Opłacenie rachunku za ładowanie baterii nie będzie się wiązało z koniecznością instalowania kolejnej aplikacji
Spółka Fiserv Polska, właściciel marki PolCard, poinformowała o zintegrowaniu terminali płatniczych z ładowarkami marki SOLA, których używają właściciele samochodów elektrycznych. W efekcie kierowcy będą mogli zapłacić za ładowanie baterii w autach zbliżeniowo, np. kartą, telefonem lub zegarkiem.
Jednym z czynników ograniczających rozwój elektromobilności jest brak infrastruktury do obsługi pojazdów, przede wszystkim rozbudowanej sieci ładowarek elektrycznych. A jeśli już takie urządzenia pojawiają się w przestrzeni miejskiej, przy stacjach benzynowych czy autostradach, to zarządzane są przez różnych operatorów.
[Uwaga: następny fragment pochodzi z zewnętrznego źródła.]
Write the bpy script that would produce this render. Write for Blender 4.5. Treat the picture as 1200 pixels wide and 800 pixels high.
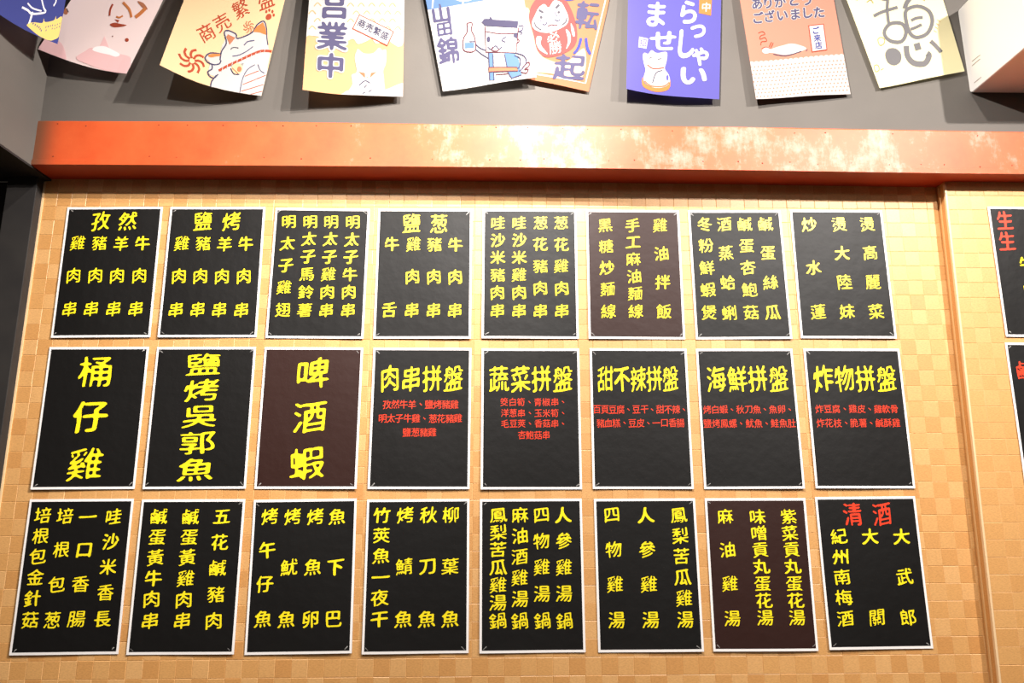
import bpy, bmesh, math, random
import numpy as np
from mathutils import Vector, Matrix
from mathutils.geometry import tessellate_polygon

for o in list(bpy.data.objects):
    bpy.data.objects.remove(o)
SC = bpy.context.scene
COL = SC.collection

# ------------------------------------------------------------------ camera
cam_d = bpy.data.cameras.new('camera')
cam_d.sensor_width = 36.0
cam_d.lens = 25.0
cam_d.clip_start = 0.02
cam = bpy.data.objects.new('camera', cam_d)
COL.objects.link(cam)
R_, U_, F_ = Vector((0.99984616, -0.01716988, -0.00358409)), Vector((-0.00003878, -0.20650158, 0.97844627)), Vector((0.01753993, 0.97829561, 0.20647048))
m = Matrix.Identity(4)
for i in range(3):
    m[i][0], m[i][1], m[i][2] = R_[i], U_[i], -F_[i]
m.translation = (0.0, -2.12734, 1.45)
cam.matrix_world = m
SC.camera = cam

# ------------------------------------------------------------------ world, lights, exposure
w = bpy.data.worlds.new('room_glow'); SC.world = w
w.use_nodes = True
w.node_tree.nodes['Background'].inputs[0].default_value = (1.0, 0.86, 0.72, 1)
w.node_tree.nodes['Background'].inputs[1].default_value = 0.06

def lamp(kind, loc, power, size=0.04, color=(1, 0.935, 0.88), aim=None, spot=160, blend=0.4):
    d = bpy.data.lights.new('lamp', kind)
    d.energy = power; d.color = color
    if kind == 'AREA':
        d.shape = 'RECTANGLE'; d.size, d.size_y = size
    else:
        d.shadow_soft_size = size
    if kind == 'SPOT':
        d.spot_size = math.radians(spot); d.spot_blend = blend
    o = bpy.data.objects.new('lamp', d); COL.objects.link(o); o.location = loc
    if aim is not None:
        o.rotation_euler = (Vector(aim) - Vector(loc)).to_track_quat('-Z', 'Y').to_euler()
    return o

lamp('SPOT', (0.20, -1.15, 3.24), 245, 0.014, aim=(0.50, 0.0, 1.95), spot=146, blend=1.0)
lamp('SPOT', (2.02, -1.78, 3.30), 330, 0.02, aim=(0.95, 0.0, 2.15), spot=112, blend=1.0)
lamp('SPOT', (0.95, -1.40, 3.26), 430, 0.014, aim=(-1.20, 0.0, 2.40), spot=74, blend=0.9)  # added unseen spot, brightens the left end and throws flag shadows leftward
lamp('SPOT', (1.25, -1.90, 3.30), 150, 0.02, aim=(1.30, 0.0, 1.75), spot=64, blend=1.0)  # added unseen fill spot, lifts the wallpaper on the right below the flags
lamp('SPOT', (-0.60, -1.90, 3.30), 150, 0.02, aim=(-0.80, 0.0, 1.90), spot=60, blend=1.0)
lamp('AREA', (0.0, -4.7, 3.66), 75, (6.0, 2.4))

SC.view_settings.view_transform = 'Standard'
SC.view_settings.look = 'None'
SC.view_settings.gamma = 1.0
SC.view_settings.exposure = 0.0
SC.view_settings.use_curve_mapping = False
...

Aby móc z nich skorzystać, kierowca najczęściej musi posiadać aplikację lub kartę danego operatora.
Projekt zrealizowany przez PolCard rozwiązuje ten problem. Za wykorzystaną energię elektryczną kierowca zapłaci z pomocą terminala z funkcją zbliżeniowych płatności. Sprzęt tego typu pojawił się już m.in. w Warszawie, Tarnowie czy Krośnie. W tym przypadku od posiadacza auta elektrycznego nie wymaga się instalowania aplikacji, co przyspiesza cały proces i czyni go bardziej wygodnym.
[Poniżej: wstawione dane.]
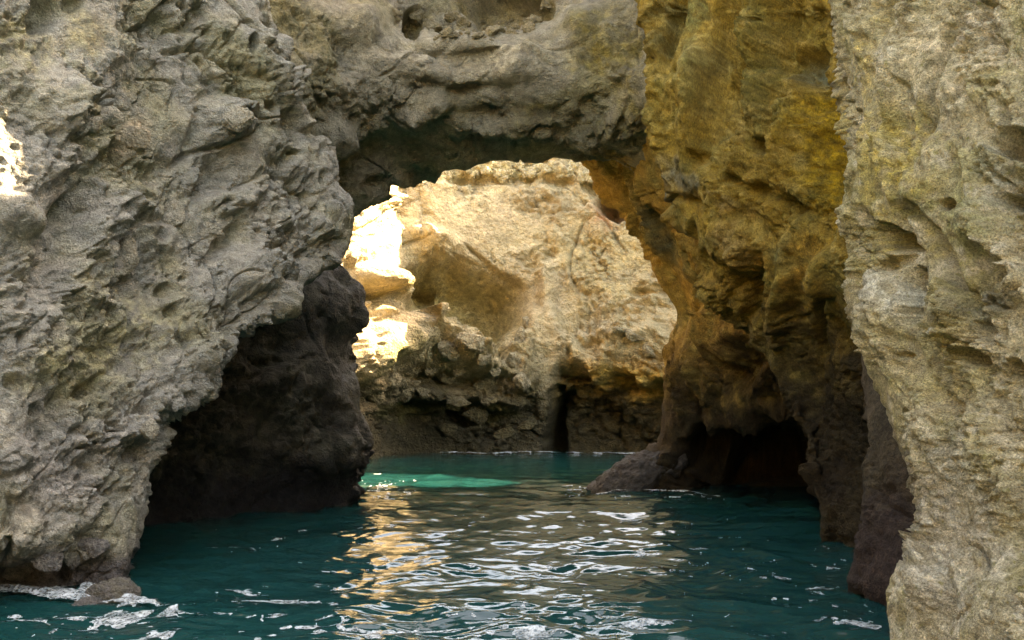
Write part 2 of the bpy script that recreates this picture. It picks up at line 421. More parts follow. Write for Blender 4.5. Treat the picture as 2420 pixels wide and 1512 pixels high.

Latem mogliście przeczytać w serwisie cashless.pl o nawiązaniu współpracy przez właściciela sklepów Biedronka oraz operatora ładowarek elektrycznych Powerdot. Strony zapowiedziały wówczas, że do końca przyszłego roku uruchomią przy popularnych dyskontach 600 stacji ładowania – także w mniejszych miejscowościach. Również w tym przypadku możliwe będzie ładowanie auta bez instalowania aplikacji – za energię elektryczną klient zapłaci kartą w terminalu.